My next step was to extract Month from the Date variable and Hour from the Starting Time variable and use those as denominators in calculating reporting rates. There was also considerable entertainment in stripping checklist number out of a field  GLOBAL UNIQUE IDENTIFIER of the form: URN:CornellLabOfOrnithology:EBIRD:OBS220444969 where I think the checklist number is the element in bold red.  However it was done, giving me 31472 checklists (thus an average of 24.4 species per checklist) to work with.

OK so now I can calculate reporting rates as the percentage of NSW checklists that included Boobook and classify these for hours and months.  Here is the chart for hours.
As expected it shows that Boobook records become very important before 6am and after 9pm. 

Let us now have a look at reporting rates for NSW Boobooks by Months.
Interestingly this chart still shows a pronounced low in Winter.  The (relatively) few birders who go out in Winter seem to have more trouble than usual in locating Boobooks!  This possibly reflects what appears to be - from my reading of the species account in HANZAB - a low rate of vocalisation in Winter, building up to a noisier lifestyle prior to egg laying.

SUMMARY

An interesting exercise in I think demonstrating the importance of nocturnal records in assessing the status of Boobooks.  There is also a suggestion that careful thought needs to be given to the impact of 'heard' records, and seasonality, in coming to such conclusions.  

For Powerful Owl any analysis of citizen science records needs to take particular note of the likelihood than a large increase in records reflects one bird recorded many times.  (In that regard I'd mention that despite the best efforts of eBird moderators to use standard names for sites at least 5 location names refer to the area around the Bowling Club and thus the same bird.)
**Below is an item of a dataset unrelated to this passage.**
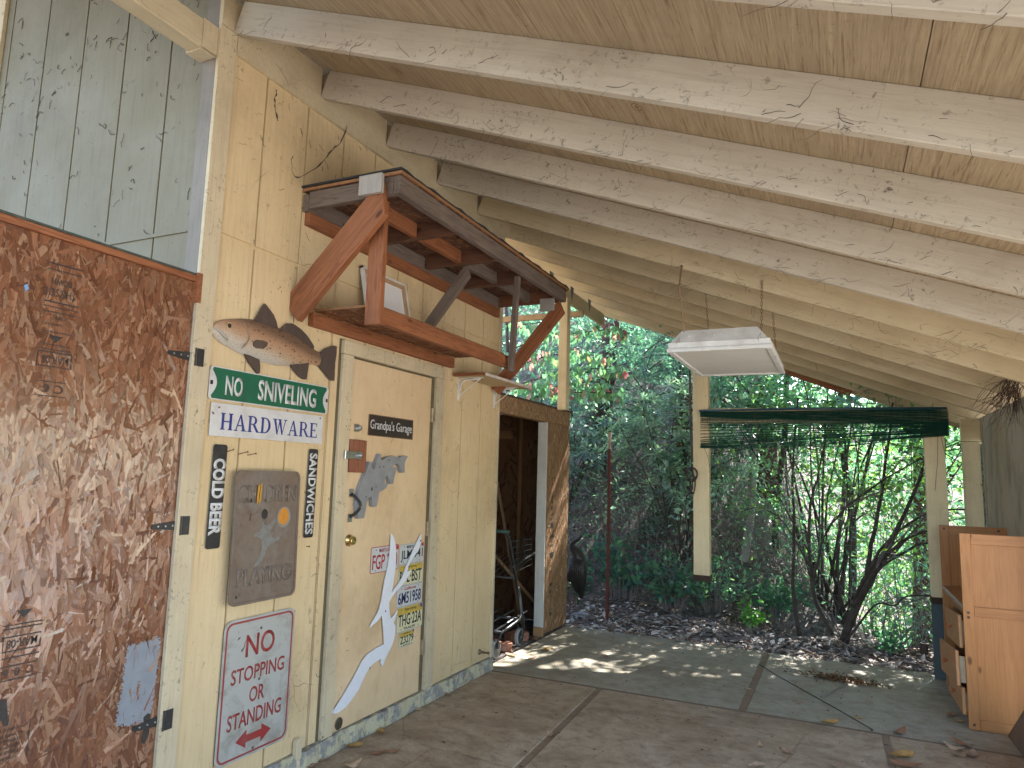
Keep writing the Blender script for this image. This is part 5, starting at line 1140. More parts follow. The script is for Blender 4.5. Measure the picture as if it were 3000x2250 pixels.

The reporting rate analysis for Boobook was interesting to work on but took close to a day of very frustrating effort.  Obviously this would be less of a problem for a Serious User, with industrial computing power, decent internet access, and someone else paying for the downloads.   I'm not sure what the answer is but suggest that in view of the importance of the number of checklists in such exercises it would be useful for eBird to develop a standard "product" (pass the marketing jargon barf-box please) with checklist counts to sub-national level x month (while hour was needed in this exercise, as a generalisation I'd rate it as nice to know rather than essential).